Illinois (17-13, 6-11) closed to within 40-39 with just over 15 minutes left. But the Illini missed three chances to tie the game or take a lead.


The Wolverines stretched the lead to 53-44 with 7:49 to play and Illinois was never close again.


Coming off a 75-61 loss at home to Purdue, Michigan came into the game still playing for that title shot.


Step one required a win Thursday over a down-and-out Illinois team. Get that, beat Penn State on Sunday and get Ohio State to beat Michigan State, and the Wolverines would have a title.


Illinois was playing for its increasingly slim hope at making the NCAA tournament, and fighting against persistent speculation that its coach, Bruce Weber, is on the verge of losing his job. Since briefly leading the Big Ten in January, Illinois has lost 10 of 12.


Michigan turned to Burke in the first half and he answered with 14 points. And when the Illini slowed him down, the Wolverines looked to Hardaway in the second.


The sophomore was 6 for 7 from the field—including all four of his three-pointers—and was 5 for 6 from the free throw line.


Down 35-27 at the half, though, Illinois opened the second half a 12-5 run, half of it three straight short-range buckets from the 7-foot-1 Leonard. That pulled the Illini to within a point with 15:37 left in the game.


And they stayed close over the next six minutes, but could not take the lead.


Then Hardaway put some distance between his Wolverines and the fading Illini.


With 9:14 left, he hit a 3-pointer that put Michigan up 49-44.


Forty seconds later, he sank another jump shot, this one shorter but finding nothing but net, for a 51-44 lead.


At the 7:49 mark, Jordan Morgan chipped in with a two-handed dunk that made the score 53-44. The slam all but silenced the crowd and brought what had looked like a nervous Wolverine bench to its feet.

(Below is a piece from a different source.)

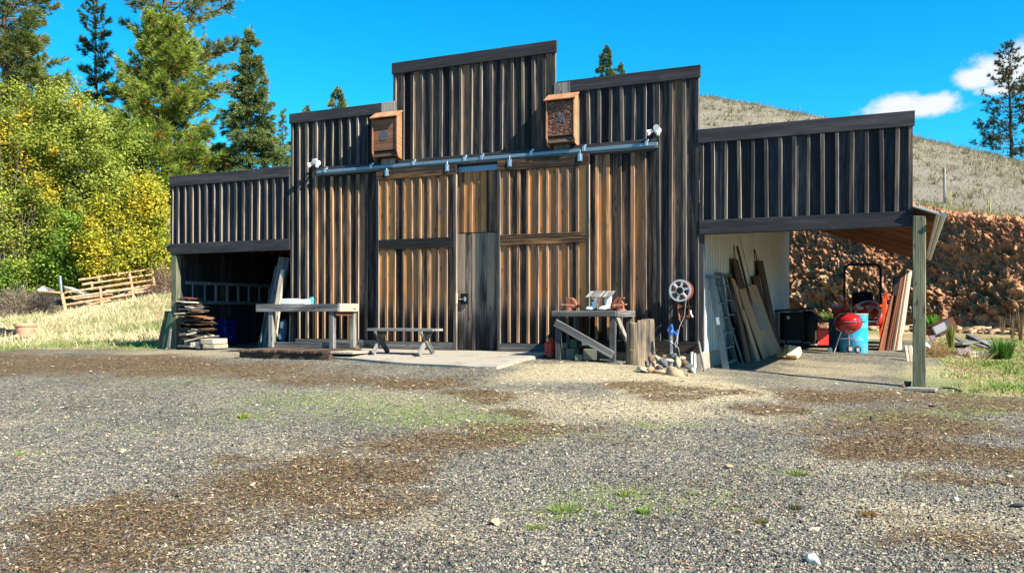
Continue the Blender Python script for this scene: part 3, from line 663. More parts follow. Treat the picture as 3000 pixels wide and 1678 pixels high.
def hill():
    global HILL
    us = [0, .2, .4, .6, .8, 1.0]
    sky_ = [P(1000, 520, 78), P(1628, 330, 82), P(2050, 282, 80), P(2500, 372, 72), P(3000, 486, 62), P(3900, 700, 50)]
    low_ = [P(1000, 900, 40), P(1628, 700, 38), P(2050, 590, 34.2), P(2500, 596, 30.7), P(3000, 650, 26.7), P(3900, 792, 23.2)]
    ns, nt_ = 260, 150
    S = np.linspace(0, 1, ns); T = np.linspace(0, 1.9, nt_)
    def sm(lst):
        from_ = np.array([[p[k] for k in range(3)] for p in lst])
        out = np.stack([np.interp(S, us, from_[:, k]) for k in range(3)], 1)
        ker = np.hanning(41); ker /= ker.sum()
        pad = np.pad(out, ((20, 20), (0, 0)), 'edge'); pad[:20] += (out[0]-out[1])*np.arange(20, 0, -1)[:, None]; pad[-20:] += (out[-1]-out[-2])*np.arange(1, 21)[:, None]
        return np.stack([np.convolve(pad[:, k], ker, 'valid') for k in range(3)], 1)
    lo, sk = sm(low_), sm(sky_)
    lo[:, 2] = np.interp(S, us, [p.z for p in low_])+0.02
    lo[:, 0] = np.interp(S, us, [p.x for p in low_]); lo[:, 1] = np.interp(S, us, [p.y for p in low_])
    V = lo[:, None, :]*(1-T)[None, :, None]+sk[:, None, :]*T[None, :, None]
    up = np.where(T < 1, T+0.10*np.sin(np.pi*np.clip(T, 0, 1)), 1-0.55*(T-1)**1.5-0.2*(T-1))
    V[:, :, 2] = lo[:, None, 2]+(sk-lo)[:, None, 2]*up[None]
    V[:, :, 2] += 0.35*(fbm(V[:, :, 0]*0.15, V[:, :, 1]*0.15, 8)-0.5)*np.clip(T*6, 0, 1)[None]+0.10*(fbm(V[:, :, 0]*1.2, V[:, :, 1]*1.2, 18)-0.5)*np.clip(T*6, 0, 1)[None]
    m, nt, bs, _ = nmat('dry_hill')
    geo = nd(nt, 'ShaderNodeNewGeometry').outputs['Position']
    n1 = noise(nt, geo, 0.35, 5, 0.65); n2 = noise(nt, vmul(nt, geo, (3, 3, 9)), 1, 6, 0.75); n3 = noise(nt, geo, 14, 4, 0.7)
    f = mth(nt, 'ADD', mth(nt, 'MULTIPLY', n1, 0.5), mth(nt, 'ADD', mth(nt, 'MULTIPLY', n2, 0.35), mth(nt, 'MULTIPLY', n3, 0.3)))
    c = ramp(nt, f, [(0.32, (0.15, 0.135, 0.085)), (0.5, (0.225, 0.195, 0.145)), (0.62, (0.275, 0.24, 0.19)), (0.8, (0.34, 0.30, 0.245))])
    nt.links.new(c, bs.inputs['Base Color']); bs.inputs['Roughness'].default_value = 1; bs.inputs['Specular IOR Level'].default_value = 0.1
    bump(nt, bs, mth(nt, 'ADD', n2, n3), 0.8, 0.15)
    idx = np.arange(ns*nt_).reshape(ns, nt_)
    q = np.stack([idx[:-1, :-1], idx[1:, :-1], idx[1:, 1:], idx[:-1, 1:]], -1).reshape(-1, 4)
    struct(npmesh('hill', V.reshape(-1, 3), q, m, smooth=True, origin=(10, 40, 5)), 'rounded hill of dry grey grass behind the barn')
    HILL = V
hill()
# ---------------------------------------------------------------- the barn
XL0, XL1, XC0, XC1, XR0, XR1 = -13.88, -10.80, -8.49, -5.35, -2.98, 0.0
barn = thing('barn', 'weathered board and batten barn with stepped false front and open side bays', 'barn', (-7, 0, 0))
def boards(x0, x1, z0, z1, Y=0.0, pitch=0.193, bt=0.02, bw=0.052, phase=0.0, battens=True, mbs=None, th=0.022, edge=True, skew=0.008):
    global BAT
    b = mbs or MB(); BAT = MB(); n = max(1, round((x1-x0)/pitch)); p = (x1-x0)/n
    for i in range(n):
        a = x0+i*p; j = rnd.uniform(-0.002, 0.003)
        b.box((a+p/2, Y+th/2+j, (z0+z1)/2), (p-0.003, th, z1-z0), rotm(0, 0, 0), 0.002, long=2)
    if battens:
        for i in range(0 if edge else 1, n+1 if edge else n):
            x = min(max(x0+i*p, x0+bw/2), x1-bw/2); w = bw*rnd.uniform(0.85, 1.2); t = bt*rnd.uniform(0.85, 1.15)
            s = rnd.uniform(-skew, skew); e0 = rnd.uniform(0, 0.012); e1 = rnd.uniform(0, 0.02)
            BAT.beam((x+s, Y-t/2-0.001, z0+e0), (x-s, Y-t/2-0.001, z1-e1), w, t, (0, -1, 0), 0.003)
    return b
def hboard(x0, x1, z0, z1, Y, t, name, mat, parent=barn, sag=0.0):
    b = MB(); b.box(((x0+x1)/2, Y-t/2, (z0+z1)/2), (x1-x0, t, z1-z0), None, 0.004)
    return b.build(name, mat, parent)
BAT = None
def bats(mat, parent=None): return BAT.build('battens', M[mat], parent or barn)
# wings
for x0, x1 in ((XL0, XL1-0.02), (XR0+0.02, XR1)):
    boards(x0, x1, 2.045, 3.27, bt=0.034, bw=0.05).build('wing_panel', M['wing'], barn); bats('batten_dark')
    hboard(x0-0.03, x1+(0.03 if x1 > -1 else 0), 3.24, 3.45, 0.0, 0.045, 'cap_board', M['cap'])
    b = MB(); b.box(((x0+x1)/2, 0.015, 1.952), (x1-x0+0.02, 0.11, 0.215), None, 0.005); b.build('beam', M['cap'], barn)
    b = MB(); b.box(((x0+x1)/2, 0.05, 3.0), (x1-x0-0.02, 0.05, 0.7), None, 0.003); b.build('backing_board', M['brown'], barn)
# stepped front above the door track
boards(XC0, XC1, 3.36, 4.95, bt=0.028).build('upper_wall', M['upper'], barn); bats('batten_dark')
boards(XL1+0.58, XC0-0.004, 3.36, 4.26, bt=0.030).build('upper_wall', M['wing'], barn); bats('batten_dark')
boards(XC1+0.004, XR0-0.66, 3.36, 4.26, bt=0.030).build('upper_wall', M['wing'], barn); bats('batten_dark')
boards(XL1, XL1+0.576, 0.15, 4.26, bt=0.030).build('corner_wall', M['wall_full'], barn); bats('batten_dark')
boards(XR0-0.656, XR0, 0.2, 4.26, bt=0.030).build('corner_wall', M['wall_full'], barn); bats('batten_dark')
hboard(XC0-0.02, XC1+0.03, 4.93, 5.13, 0.0, 0.05, 'cap_board', M['cap'])
hboard(XL1-0.02, XC0-0.022, 4.25, 4.44, 0.0, 0.045, 'cap_board', M['cap'])
hboard(XC1+0.032, XR0+0.03, 4.25, 4.44, 0.0, 0.045, 'cap_board', M['cap'])
# main wall below the track
XD0, XD1, XD2, XD3 = -8.80, -7.16, -6.37, -4.73
boards(XL1+0.58, XD0+0.1, 0.15, 3.19, bt=0.026).build('lower_wall', M['wall'], barn); bats('batten')
boards(XD3-0.1, XR0-0.66, 0.2, 3.19, bt=0.026).build('lower_wall', M['wall'], barn); bats('batten')
hboard(XL1+0.56, XR0-0.64, 3.192, 3.375, 0.0, 0.032, 'trim_board', M['cap'])
hboard(XL1, XD0-0.01, -0.02, 0.148, 0.005, 0.035, 'skirt_board', M['darkgrey'])
hboard(XD3+0.02, XR0+0.02, 0.02, 0.198, 0.0, 0.04, 'skirt_board', M['rail'])
b = MB(); b.box(((XL1+XR0)/2, 0.13, -0.2), (XR0-XL1-0.04, 0.16, 0.44), None, 0.01); b.build('foundation', M['conc'], barn)
# man door between the sliding doors
b = boards(XD1-0.08, XD2+0.08, 2.03, 3.17, Y=0.012, pitch=0.16, bt=0.014, bw=0.045, edge=False); dh = b.build('door_head', M['mandoor'], barn); bats('batten', dh)
d = boards(XD1-0.04, XD2+0.04, 0.0, 2.015, Y=0.008, pitch=0.155, battens=False).build('door', M['mandoor_low'], barn)
b = MB(); lx = F(1357, 875, -0.07)
b.box((lx.x, -0.02, lx.z), (0.155, 0.025, 0.185), None, 0.02); lk = b.build('latch', M['black'], d)
b = MB(); b.tube([(lx.x-0.1, -0.06, lx.z-0.005), (lx.x+0.035, -0.06, lx.z-0.005)], 0.012, 8); b.tube([(lx.x+0.03, -0.06, lx.z-0.04), (lx.x+0.03, -0.06, lx.z+0.035)], 0.016, 8)
b.box((lx.x+0.03, -0.045, lx.z), (0.03, 0.04, 0.03)); b.build('bolt', M['galv'], lk)
b = MB(); b.box((lx.x-0.115, -0.10, lx.z), (0.03, 0.03, 0.19), None, 0.003); b.build('hasp', M['pale'], lk)
hboard(XD1-0.02, XD2+0.02, 3.075, 3.17, -0.002, 0.02, 'door_header', M['track'])
# sliding doors hung on the track
def sliding(x0, x1, zr0, hx):
    Y = -0.075
    d = boards(x0+0.03, x1-0.03, 0.13, zr0, Y=Y, bt=0.022, bw=0.045, pitch=0.178, edge=False, th=0.02)
    d = d.build('sliding_door', M['door'], barn); bats('batten', d)
    for xx in (x0+0.025, x1-0.025):
        b = MB(); b.box((xx, Y-0.012, (0.0+zr0)/2), (0.055, 0.05, zr0-0.0), None, 0.003, long=2); b.build('stile', M['batten_dark'], d)
    for z0, z1, ext, nm in ((zr0, zr0+0.165, 0.0, 'top_rail'), (1.78, 1.955, -0.055, 'middle_rail'), (0.0, 0.128, -0.055, 'bottom_rail')):
        b = MB(); b.box(((x0+x1)/2, Y-0.018, (z0+z1)/2), (x1-x0+2*ext, 0.036, z1-z0), None, 0.004)
        b.build(nm, M['rail'] if nm != 'bottom_rail' else M['darkgrey'], d)
    for xx in hx:
        p = F(xx, 500, Y-0.04); b = MB(); b.box((p.x, Y-0.044, zr0+0.12), (0.075, 0.008, 0.125), None, 0.003); b.box((p.x, Y-0.052, zr0+0.12), (0.03, 0.01, 0.10), None, 0.003)
        b.tube([(p.x, Y-0.05, zr0+0.18), (p.x, Y-0.035, zr0+0.235)], 0.009, 6); b.build('hanger', M['galv'], d)
sliding(XD0, XD1, 3.035, (1133, 1310)); sliding(XD2, XD3, 3.035, (1493, 1699))
tx0, tx1 = F(928, 510, -0.1).x, F(1926, 426, -0.1).x
b = MB(); b.box(((tx0+tx1)/2, -0.085, 3.272), (tx1-tx0, 0.045, 0.054), None, 0.004, seed=4); b.box(((tx0+tx1)/2, -0.045, 3.235), (tx1-tx0, 0.012, 0.02), None, 0.002, seed=4)
trk = b.build('door_track', M['track'], barn)
for px in (950, 1086, 1209, 1359, 1409, 1556, 1709, 1893):
    p = F(px, 480, -0.12); b = MB(); b.box((p.x, -0.043, 3.345), (0.04, 0.022, 0.05), None, 0.003); b.box((p.x, -0.088, 3.29), (0.045, 0.064, 0.075), None, 0.003); b.tube([(p.x, -0.05, 3.345), (p.x, -0.066, 3.345)], 0.009, 6)
    b.build('bracket', M['galv'], trk)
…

Burke was a force over the first 20 minutes.


He was 6 for 9 from the field with a couple of 3s — though he had some spotty Illinois defense to thanks for some of those buckets.


Just a couple of minutes into the game the baby-faced guard got a good look at what he could expect from Illinois’ defense. Burke had the ball near the top of the key and, when a wide gap opened all the way to the basket, he drove by four Illini defenders untouched and mostly unnoticed for a layup.


The Wolverines hit 54 percent of their first-half shots. Burke was well into double figures, but Hardaway already had nine and five rebounds to go with it.


And, most importantly, Michigan had led by as many as 15. Burke’s jumper with 3:37 left in the half put the Wolverines up 35-22.


The Illini pulled to within 35-27 at half.


Now Michigan heads into Sunday with that title chance on its mind.


The Illini close the regular season at Wisconsin, hoping to get a win that with a run at the Big ten tournament could help rebuild a crumbling postseason resume.